The RCP architecture was designed in accordance with a system-design philosphy called ``Design For Validation''. The basic tenets of this design philosophy can be summarized in the following four statements:

  1. A system is designed in such a manner that complete and accurate models can be constructed to estimate critical properties such as reliability and performance. All parameters of the model that cannot be deduced from the logical design must be measured. All such parameters must be measurable within a feasible amount of time.

  2. The design process makes tradeoffs in favor of designs that minimize the number of parameters that must be measured in order to reduce the validation cost. A design that has exceptional performance properties yet requires the measurement of hundreds of parameters (for example, by time-consuming fault-injection experiments) would be rejected over a less capable system that requires minimal expermimentation.

  3. The system is designed and verified using rigourous mathematical techniques, usually refered to as a formal verification. It is assumed that the formal verification makes system failure due to design faults negligible so the reliability model does not include transitions representing design errors.
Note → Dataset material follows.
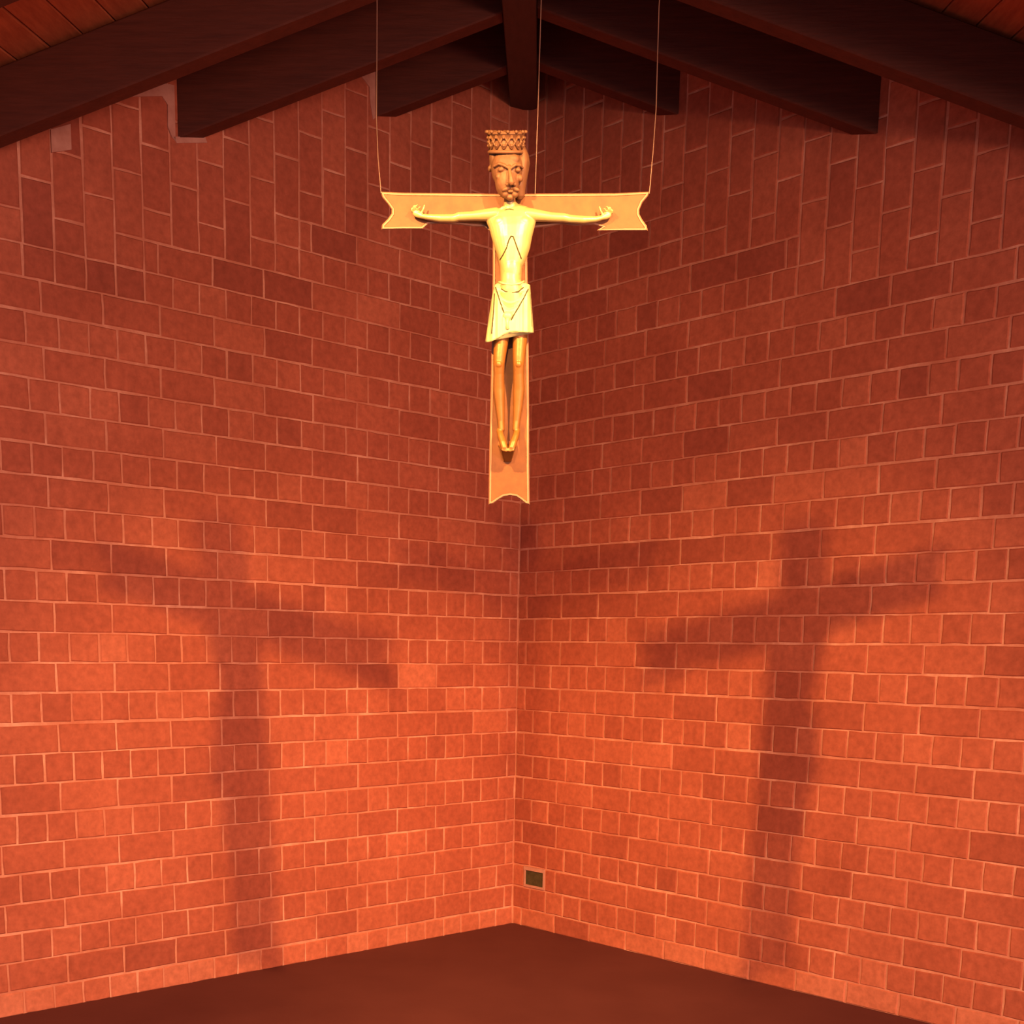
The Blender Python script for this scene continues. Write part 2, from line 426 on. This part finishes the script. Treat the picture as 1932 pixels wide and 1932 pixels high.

  4. The reliability (or performance) model is shown to be accurate with respect to the system implementation. This is accomplished analytically not experimentally.

Thus, a major objective of this approach is to minimize the amount of experimental testing required and maximize the ability to reason mathematically about correctness of the design. Although testing cannot be eliminated from the design/validation process, the primary basis of belief in the dependability of the system must come from analysis rather that from testing.